*Exercise directions*
Omit pictures and quote the listing below line by line, from its start through the line that holds "from mathutils import Vector, Matrix".
────
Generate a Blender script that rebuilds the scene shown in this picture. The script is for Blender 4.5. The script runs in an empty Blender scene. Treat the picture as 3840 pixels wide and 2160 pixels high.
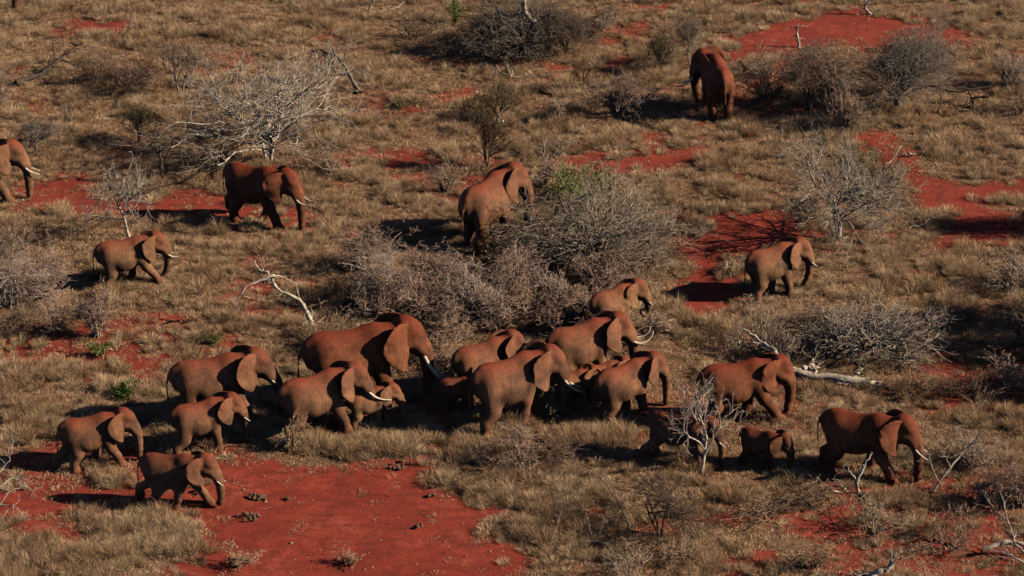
import bpy, math, random
import numpy as np
from mathutils import Vector, Matrix

# ------------------------------------------------------------------ camera, sky, sun, exposure
scene = bpy.context.scene
C = scene.collection
PITCH = math.radians(25.0)
CAM_H = 50.57
FPX = 11966.0                       # focal length in pixels of the 3840 px wide photograph
cam_d = bpy.data.cameras.new('camera')
cam_d.sensor_width = 36.0
cam_d.lens = 36.0 * FPX / 3840.0
cam_d.clip_start = 1.0
cam_d.clip_end = 5000.0
cam = bpy.data.objects.new('camera', cam_d)
C.objects.link(cam)
cam.location = (0.0, -CAM_H / math.tan(PITCH), CAM_H)
cam.rotation_euler = (math.radians(90) - PITCH, 0, 0)
scene.camera = cam

SUN_EL = math.radians(28.0)
SUN_AZ = math.radians(-6.0)        # direction towards the sun, measured from +X (negative = towards the camera)
world = bpy.data.worlds.new('World')
scene.world = world
world.use_nodes = True
wn = world.node_tree
bg = wn.nodes['Background']
sky = wn.nodes.new('ShaderNodeTexSky')
sky.sky_type = 'NISHITA'
sky.sun_disc = False
sky.sun_elevation = SUN_EL
sky.sun_rotation = math.pi / 2 - SUN_AZ
sky.air_density = 0.3
sky.dust_density = 0.2
sky.ozone_density = 0.6
sky.altitude = 1500
wn.links.new(sky.outputs[0], bg.inputs[0])
bg.inputs[1].default_value = 0.075
sd = bpy.data.lights.new('sun', 'SUN')
sd.energy = 5.0
sd.angle = math.radians(0.5)
sd.color = (1.0, 0.84, 0.63)
sun = bpy.data.objects.new('sun', sd)
C.objects.link(sun)
sun.location = (60, -20, 60)
to_sun = Vector((math.cos(SUN_EL) * math.cos(SUN_AZ), math.cos(SUN_EL) * math.sin(SUN_AZ), math.sin(SUN_EL)))
sun.rotation_euler = to_sun.to_track_quat('Z', 'Y').to_euler()
scene.view_settings.view_transform = 'Standard'
scene.view_settings.look = 'None'
scene.view_settings.gamma = 1.0
scene.view_settings.exposure = 1.0
scene.cycles.diffuse_bounces = 0
scene.cycles.max_bounces = 3

# ------------------------------------------------------------------ placing by eye: a ground point for a spot of the photograph
SP, CP = math.sin(PITCH), math.cos(PITCH)
CAMY = -CAM_H / math.tan(PITCH)
def G(px, py):
    """ground point seen at photograph pixel (px, py) of 3840x2160"""
    u = (np.asarray(px, float) - 1920.0) / FPX
    v = (1080.0 - np.asarray(py, float)) / FPX
    t = CAM_H / (SP - v * CP)
    return np.stack([u * t, CAMY + t * (CP + v * SP)], -1)
def scale_at(py):
    return (FPX * SP - (1080.0 - py) * CP) / CAM_H

def tag(o, label=None, cat=None, group=None, kind=None):
    if label: o['label'] = label
    if cat: o['category'] = cat
    if group: o['group'] = group
    if kind: o['kind'] = kind
    return o

# ------------------------------------------------------------------ numpy value noise
def _hash(ix, iy, seed):
    h = (ix.astype(np.int64) * 374761393 + iy.astype(np.int64) * 668265263 + seed * 1442695041) & 0x7fffffff
    h = ((h ^ (h >> 13)) * 1274126177) & 0x7fffffff
    return ((h ^ (h >> 16)) & 0xffff) / 65535.0
def vnoise(x, y, seed=0):
    x = np.asarray(x, float); y = np.asarray(y, float)
    ix = np.floor(x); iy = np.floor(y)
    fx = x - ix; fy = y - iy
    fx = fx * fx * (3 - 2 * fx); fy = fy * fy * (3 - 2 * fy)
    a = _hash(ix, iy, seed); b = _hash(ix + 1, iy, seed)
    c = _hash(ix, iy + 1, seed); d = _hash(ix + 1, iy + 1, seed)
    return (a * (1 - fx) + b * fx) * (1 - fy) + (c * (1 - fx) + d * fx) * fy
def fbm(x, y, seed=0, oct=4):
    s = 0; a = 0.5; t = 0
    for k in range(oct):
        s = s + a * vnoise(x * 2 ** k, y * 2 ** k, seed + 17 * k); t += a; a *= 0.5
    return s / t
def terrain(x, y):
    return 0.10 * (fbm(x * 0.22, y * 0.22, 5, 3) - 0.5)

# ------------------------------------------------------------------ meshes from arrays
def mesh_from(name, verts, faces_flat, face_sizes, smooth=False):
    me = bpy.data.meshes.new(name)
    nv = len(verts); nl = len(faces_flat); nf = len(face_sizes)
    me.vertices.add(nv); me.vertices.foreach_set('co', np.asarray(verts, np.float32).ravel())
    me.loops.add(nl); me.loops.foreach_set('vertex_index', np.asarray(faces_flat, np.int32))
    me.polygons.add(nf)
    st = np.zeros(nf, np.int32); st[1:] = np.cumsum(face_sizes)[:-1]
    me.polygons.foreach_set('loop_start', st)
    me.polygons.foreach_set('loop_total', np.asarray(face_sizes, np.int32))
    if smooth:
        me.polygons.foreach_set('use_smooth', np.ones(nf, bool))
    me.update(calc_edges=True)
    me.validate()
    return me
def tubes(chains, radii, k=3):
    """chains (N,P,3), radii (N,P) -> verts, quad faces"""
    N, P, _ = chains.shape
    tan = np.gradient(chains, axis=1)
    tan /= np.linalg.norm(tan, axis=2, keepdims=True) + 1e-9
    ref = np.where(np.abs(tan[:, :1, 2:3]) < 0.8, np.array([0, 0, 1.0]), np.array([1.0, 0, 0]))
    ref = np.repeat(ref, P, axis=1)
    s1 = np.cross(tan, ref); s1 /= np.linalg.norm(s1, axis=2, keepdims=True) + 1e-9
    s2 = np.cross(tan, s1)
    ang = np.arange(k) * 2 * np.pi / k
    ring = s1[:, :, None, :] * np.cos(ang)[None, None, :, None] + s2[:, :, None, :] * np.sin(ang)[None, None, :, None]
    v = chains[:, :, None, :] + ring * radii[:, :, None, None]
    idx = np.arange(N * P * k).reshape(N, P, k)
    a = idx[:, :-1, :]; b = np.roll(a, -1, axis=2); d = idx[:, 1:, :]; c = np.roll(d, -1, axis=2)
    q = np.stack([a, b, c, d], -1).reshape(-1, 4)
    return v.reshape(-1, 3), q
def join_tubes(name, parts, smooth=True):
    vs = []; fs = []; off = 0
    for (ch, ra, k) in parts:
        if len(ch) == 0: continue
        v, q = tubes(ch, ra, k)
        vs.append(v); fs.append(q + off); off += len(v)
    v = np.concatenate(vs); q = np.concatenate(fs)
    return mesh_from(name, v, q.ravel(), np.full(len(q), 4, np.int32), smooth)

# ------------------------------------------------------------------ materials
def new_mat(name, rough=0.9):
    m = bpy.data.materials.new(name); m.use_nodes = True
    nt = m.node_tree; b = nt.nodes['Principled BSDF']
    b.inputs['Roughness'].default_value = rough
    b.inputs['Specular IOR Level'].default_value = 0.15
    return m, nt, b
def N(nt, t, **kw):
    n = nt.nodes.new(t)
    for k, v in kw.items():
        setattr(n, k, v)
    return n
def noise(nt, vec, scale, detail=4, rough=0.6):
    n = N(nt, 'ShaderNodeTexNoise'); n.inputs['Scale'].default_value = scale
    n.inputs['Detail'].default_value = detail; n.inputs['Roughness'].default_value = rough
    if vec is not None: nt.links.new(vec, n.inputs['Vector'])
    return n
def ramp(nt, fac, stops):
    r = N(nt, 'ShaderNodeValToRGB')
    els = r.color_ramp.elements
    els[0].position = stops[0][0]; els[0].color = (*stops[0][1], 1)
    els[1].position = stops[-1][0]; els[1].color = (*stops[-1][1], 1)
    for p, c in stops[1:-1]:
        e = els.new(p); e.color = (*c, 1)
    nt.links.new(fac, r.inputs[0])
    return r
def mix(nt, fac, a, b, blend='MIX'):
    m = N(nt, 'ShaderNodeMix', data_type='RGBA', blend_type=blend)
    for sock, val in ((m.inputs[0], fac), (m.inputs[6], a), (m.inputs[7], b)):
        if isinstance(val, (int, float)): sock.default_value = val
        elif isinstance(val, tuple): sock.default_value = (*val, 1)
        else: nt.links.new(val, sock)
    return m.outputs[2]
def math_n(nt, op, a, b=None, c=None, clamp=False):
    m = N(nt, 'ShaderNodeMath', operation=op, use_clamp=clamp)
    for i, val in enumerate((a, b, c)):
        if val is None: continue
        if isinstance(val, (int, float)): m.inputs[i].default_value = val
        else: nt.links.new(val, m.inputs[i])
    return m.outputs[0]
def bump(nt, b, height, strength, dist):
    bp = N(nt, 'ShaderNodeBump'); bp.inputs['Strength'].default_value = strength
    bp.inputs['Distance'].default_value = dist
    nt.links.new(height, bp.inputs['Height']); nt.links.new(bp.outputs[0], b.inputs['Normal'])
SOIL = [(0.29, 0.040, 0.025), (0.41, 0.064, 0.037), (0.52, 0.110, 0.065), (0.30, 0.046, 0.029)]
SKIN = [(0.14, 0.070, 0.043), (0.27, 0.125, 0.068), (0.42, 0.200, 0.105), (0.33, 0.066, 0.028), (0.34, 0.11, 0.055)]
GRASS = [(.47, .285, .165), (.80, .54, .325), (1.12, .80, .51), (.49, .31, .18), (.90, .62, .38), (1.4, 1.05, .70), (.44, .22, .13)]
ALB = 0.52      # reflectances as found in the field; the picture is exposed for them (view exposure below 1.0)
SOIL = [tuple(c * ALB for c in t) for t in SOIL]
SKIN = [tuple(c * ALB * .84 for c in t) for t in SKIN]
GRASS = [tuple(c * ALB for c in t) for t in GRASS]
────
*Response to the exercise*
Generate a Blender script that rebuilds the scene shown in this picture. The script is for Blender 4.5. The script runs in an empty Blender scene. Treat the picture as 3840 pixels wide and 2160 pixels high.
import bpy, math, random
import numpy as np
from mathutils import Vector, Matrix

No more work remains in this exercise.